Rubin Observatory is jointly funded by the U.S. National Science Foundation and the U.S. Department of Energy’s Office of Science. Rubin is a joint Program of NSF NOIRLab and DOE’s SLAC National Accelerator Laboratory, who will cooperatively operate Rubin.
Dark Energy and the Universe’s Expansion
Scientists like Anais Möller, a member of the Rubin/LSST Dark Energy Science Collaboration, look forward to Rubin’s decade-long Legacy Survey of Space and Time (LSST), during which it’s expected to detect millions of Type Ia supernovae. “The large volume of data from Rubin will give us a sample of all kinds of Type Ia supernovae at a range of distances and in many different types of galaxies,” says Möller.
In fact, Rubin will discover many more Type Ia supernovae in the first few months of the LSST than were used in the initial discovery of dark energy — the mysterious force causing the Universe to expand faster than expected based on gravitational theory. Current measurements hint that dark energy might change over time, which if confirmed could help refine our understanding of the Universe’s age and evolution. That in turn would impact what we understand about how the Universe formed, including how quickly stars and galaxies formed in the early Universe.
Refining Our Cosmic Map
With a much larger set of Type Ia supernovae from across the Universe scientists will be able to refine our existing map of space and time, getting a fuller picture of dark energy’s influence. “The Universe expanding is like a rubber band being stretched. If dark energy is not constant, that would be like stretching the rubber band by different amounts at different points,” says Möller. “I think in the next decade we will be able to constrain whether dark energy is constant or evolving with cosmic time. Rubin will allow us to do that with Type Ia supernovae.”
Every night Rubin Observatory will produce about 20 terabytes of data and generate up to 10 million alerts — no other telescope in history has produced a firehose of data quite like this. It has required scientists to rethink the way they manage rapid alerts and to develop methods and systems to handle the large incoming datasets.
Building the Future of Astronomy
Rubin’s deluge of nightly alerts will be managed and made available to scientists through seven community software systems that will ingest and process these alerts before serving them up to scientists around the world. Möller, together with a large collaboration of scientists across expertises, is developing one of these systems, called Fink.
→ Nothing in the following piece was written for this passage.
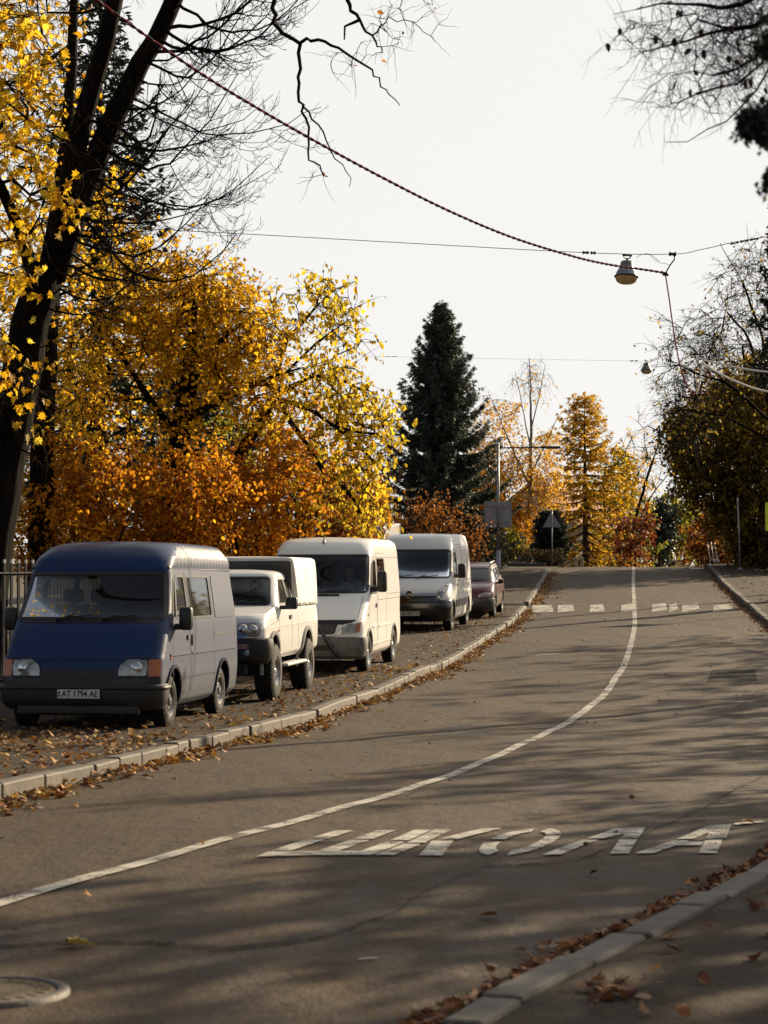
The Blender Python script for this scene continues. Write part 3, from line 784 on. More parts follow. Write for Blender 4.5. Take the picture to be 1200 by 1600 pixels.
def arch_liner(parent, y, r, z, x, width=.3, mat=None):
    for sd in (-1, 1):
        mb = MB(); V = []; Fc = []; n = 16
        for i in range(n + 1):
            a = PI * i / n * 1.16 - .25
            for xx in (x, x - width): V.append((sd * xx, y + (r + .002) * math.cos(a), z + (r + .002) * math.sin(a)))
        for i in range(n): Fc.append((2 * i, 2 * i + 1, 2 * i + 3, 2 * i + 2))
        V.append((sd * (x - width), y, z)); c = len(V) - 1
        for i in range(n): Fc.append((2 * i + 1, c, 2 * i + 3))
        mb.add(V, Fc); mb.build('wheel_arch', mat or M['dark'], parent)
def flare(shell, parent, y, z, r, mat, a0=-.2, a1=PI + .2, th=.035, off=.012, name='arch_trim'):
    for mode in ('r', 'l'):
        P = [(y + (r + th / 2) * math.cos(a), z + (r + th / 2) * math.sin(a)) for a in np.linspace(a0, a1, 22)]
        shell.strip(name, mode, P, th, off, mat, parent, depth=.03)
def place(root, x, y, heading, slope):
    """put a vehicle with its right front wheel contact at (x, y)"""
    root.rotation_euler = (slope, 0, -heading)
def put_vehicle(name, label, cat, wx, wy, heading, wheel_x, wheel_y, base, group=None):
    r = empty(name); tag(r, label, cat, group)
    c, s = math.cos(heading), math.sin(heading)
    z0, z1 = float(G(wy)) + KERB - .01, float(G(wy + base * c)) + KERB - .01
    sl = math.atan2(z1 - z0, base)
    Rm = Matrix.Rotation(-heading, 4, 'Z') @ Matrix.Rotation(sl, 4, 'X')
    off = Rm @ Vector((wheel_x, wheel_y, 0))
    r.location = (wx - off.x, wy - off.y, z0 - off.z); r.rotation_euler = Rm.to_euler()
    return r
# ------------------------------------------------------------------ the blue van
M['blue'] = paint('blue_paint', (.004, .024, .095), dust=(.092, .090, .088), amount=.45, rough=.36, top=.8, flat=.02, flank=.40, coat=.12, spec=.22)
HEAD = R(8.2)
def blue_van():
    r = put_vehicle('blue_van', 'dusty dark blue van with ribbed raised roof parked on the leafy pavement, nearest vehicle', 'van', -2.67, 26.0, HEAD, .98, .80, 2.815)
    def rib(y, z):
        if 2.04 < z < 2.36 and y > 1.35: return .012 * max(0, math.sin((y - 1.35) * 2 * PI / .19)) ** .7 * min(1, (z - 2.04) / .04)
        return 0
    sh = Shell([(.24, .14, .88, .30, .20, .03, 4.56, .05), (.32, .07, .95, .24, .16, .05, 4.60, .06), (.58, .05, .985, .20, .14, .06, 4.62, .07), (.66, .07, .99, .16, .13, .06, 4.62, .07),
                (.86, .12, .99, .16, .13, .06, 4.62, .07), (.92, .17, .988, .16, .14, .06, 4.62, .07), (1.28, .46, .975, .14, .14, .08, 4.61, .07), (1.34, .52, .97, .09, .10, .10, 4.60, .07),
                (1.94, .87, .895, .09, .10, .12, 4.55, .08), (2.0, .89, .888, .10, .11, .12, 4.55, .08), (2.04, .92, .89, .13, .14, .12, 4.54, .08), (2.14, 1.0, .875, .18, .2, .12, 4.52, .1),
                (2.24, 1.12, .825, .24, .3, .14, 4.48, .12), (2.31, 1.30, .77, .3, .36, .14, 4.42, .14), (2.345, 1.52, .69, .3, .4, .12, 4.36, .16)], rib=rib)
    bm = sh.body(nz=70, dy=.032)
    ws = rounded([(-.925, 1.36), (.925, 1.36), (.845, 1.935), (-.845, 1.935)], .06)
    dw = rounded([(1.02, 1.36), (1.63, 1.36), (1.63, 1.90), (1.20, 1.90)], .05); qw = rounded([(.83, 1.36), (.99, 1.36), (1.155, 1.86), (1.09, 1.86)], .03)
    sw = rounded([(1.80, 1.36), (3.02, 1.36), (3.02, 1.90), (1.80, 1.90)], .07); rw = rounded([(3.2, 1.36), (4.3, 1.36), (4.3, 1.90), (3.2, 1.90)], .07)
    sh.cut(bm, 'f', ws, 1.5)
    for md in 'rl':
        for w in (dw, qw, sw): sh.cut(bm, md, w)
        if md == 'l': sh.cut(bm, md, rw)
        for yw in (.80, 3.615): sh.cut(bm, md, circle_poly(yw, .36, .375, 24))
    bwin = rounded([(-.62, 1.36), (.62, 1.36), (.58, 1.90), (-.58, 1.90)], .06); sh.cut(bm, 'b', bwin)
    body = bm_obj('body', bm, M['blue'], r, True); autosmooth(body, .5)
    f = sh.patch('windscreen', 'f', ws, -.006, 0, M['glass'], r); sh.ring('rubber_seal', 'f', ws, .055, .008, M['black'], f)
    for md in 'rl':
        for w, nm in ((dw, 'door_window'), (qw, 'quarter_window'), (sw, 'side_window')) + (((rw, 'side_window'),) if md == 'l' else ()):
            g = sh.patch(nm, md, w, -.006, 0, M['litglass'], r); sh.ring('rubber_seal', md, w, .035, .006, M['black'], g)
    g = sh.patch('rear_window', 'b', bwin, -.004, 0, M['litglass'], r); sh.ring('rubber_seal', 'b', bwin, .04, .006, M['black'], g)
    p = sh.patch('blank_panel', 'r', rounded([(3.2, 1.34), (4.33, 1.34), (4.33, 1.92), (3.2, 1.92)], .09), .008, .012, M['blue'], r)
    r.scale = (1.035, 1, 1); r.location.x -= .03
    # doors and seams
    sm = []
    for md in 'rl':
        sm += [(md, [(.79, .50), (.79, 1.30), (1.04, 1.95), (1.70, 1.95), (1.70, .42), (1.18, .42)]), (md, [(1.73, .42), (1.73, 1.95), (3.1, 1.95), (3.1, .44)]), (md, [(.30, .93), (.72, .99)]),
               (md, [(1.15, .40), (3.25, .40)])]
    sm += [('f', [(-.93, .885), (.93, .885)]), ('f', [(-.90, .90), (-.87, 1.30)]), ('f', [(.90, .90), (.87, 1.30)])]
    sh.seams('seam', sm, M['seam'], r)
    for md in 'rl':
        sh.strip('rub_strip', md, [(.62, .90), (1.69, .90)], .035, .014, M['blue'], r); sh.strip('rub_strip', md, [(1.75, .90), (4.45, .90)], .035, .014, M['blue'], r)
        sh.strip('swage', md, [(1.20, .60), (3.2, .60)], .02, .008, M['blue'], r)
        sh.strip('gutter', md, [(1.05, 2.005), (4.5, 2.005)], .03, .022, M['blue'], r, depth=.03)
        sh.patch('door_handle', md, rounded([(1.52, 1.08), (1.66, 1.08), (1.66, 1.14), (1.52, 1.14)], .02), .02, .025, M['black'], r)
        sh.patch('door_handle', md, rounded([(1.77, 1.0), (1.82, 1.0), (1.82, 1.14), (1.77, 1.14)], .02), .02, .025, M['black'], r)
        flare(sh, r, .80, .36, .372, M['blue'], th=.05, off=.022); flare(sh, r, 3.615, .36, .372, M['blue'], th=.05, off=.022)
        sh.patch('indicator', md, rounded([(.62, .84), (.68, .84), (.68, .88), (.62, .88)], .01), .008, .01, M['amber'], r)
    sh.strip('slide_rail', 'r', [(3.12, 1.12), (4.4, 1.12)], .03, .004, M['seam'], r)
    # nose
    sh.patch('grille', 'f', rounded([(-.96, .55), (.96, .55), (.96, .652), (-.96, .652)], .01), .004, .02, M['black'], r); sh.patch('grille', 'f', rounded([(-.46, .64), (.46, .64), (.48, .745), (-.48, .745)], .02), .006, .02, M['black'], r)
    mb = MB()
    for z in (.60, .63, .66, .69, .72): mb.add(*sh.strip_mesh('f', dense([(-.44, z), (.44, z)], .08), .010, .012, .012))
    mb.build('grille_bar', M['dusty_black'], r)
    for s_ in (-1, 1):
        hp = [(s_ * .47, .655), (s_ * .83, .655), (s_ * .83, .86), (s_ * .59, .86), (s_ * .50, .79)]
        h = sh.patch('headlight', 'f', rounded(hp, .03), .014, .03, M['lens'], r, bulge=.015); sh.ring('bezel', 'f', rounded(hp, .03), .02, .016, M['black'], h)
        V = [];
        c = sh.P('f', s_ * .69, .75, .004); q = MB(); q.lathe([(.085, 0), (.07, .02), (.001, .03)], 20, Matrix.Translation(c) @ Matrix.Rotation(PI / 2, 4, 'X')); q.build('reflector', M['chrome'], h, True)
        sh.patch('indicator', 'f', rounded([(s_ * .84, .655), (s_ * .968, .655), (s_ * .968, .86), (s_ * .84, .86)], .012), .012, .03, M['amber'], r, res=.02)
    sh.wrap('bumper', .27, .56, .055, .42, M['dusty_black'], r, zfun=None)
    sh.wrap('bumper_strip', .50, .535, .072, .40, M['black'], r, nz=4, round_=.006)
    mb = MB(); mb.box((0, .08, .24), (1.5, .10, .12), bev=.03); mb.build('valance', M['black'], r)
    plate(r, .02, sh.front(0, .44) - .065, .445, 'AT 1794 AE')
    mb = MB(); mb.add(*sh.strip_mesh('f', dense([(-.86, 1.325), (.86, 1.325)], .08), .035, .006, .01)); mb.build('scuttle_grille', M['black'], r)
    wipers(sh, r, [(-.42, -.05 + .15, 1.34, 1.40), (.16, .60, 1.34, 1.39)])
    mirror(r, .93, .92, 1.36, 1, .17, .30, .10); mirror(r, -.93, .92, 1.36, -1, .17, .30, .10)
    # inside
    mb = MB(); mb.box((0, 2.6, .42), (1.76, 3.7, .06)); mb.box((0, .86, 1.08), (1.66, .5, .42), bev=.1); mb.build('dashboard', M['interior'], r)
    for x, y in ((.45, 1.55), (-.25, 1.6), (-.62, 1.6)): seat(r, x, y, .86)
    for x in (-.5, 0, .5): seat(r, x, 3.2, .80)
    mb = MB(); mb.box((-.05, 4.45, 1.2), (1.3, .03, 1.5)); 
    steering(r, .45, 1.18, 1.28)
    arch_liner(r, .80, .375, .36, .93); arch_liner(r, 3.615, .375, .36, .93)
    mb = MB(); mb.box((0, 2.3, .33), (1.5, 4.3, .22), bev=.05); mb.build('underbody', M['dark'], r)
    for s_ in (1, -1):
        for y in (.80, 3.615): wheel(r, s_ * .86, y, .32, .195, s_, 'steel', .20)
    for y in (1.0, 1.5): pass
    return r
blue_van()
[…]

The software systems collect the alerts from Rubin each night, merge Rubin data with other datasets, and, using machine learning, classify them according to their type, such as kilonovae, variable stars, or Type Ia supernovae, among others. Scientists using one of Rubin’s community systems, like Fink, will be able to sort the massive dataset of alerts according to selected filters, allowing them to quickly home in on the data that are useful for their research.
“Because of the large volumes of data, we can’t do science the same way we did before,” says Möller. “Rubin is a generational shift. And our responsibility is developing the methods that will be used by the next generation.”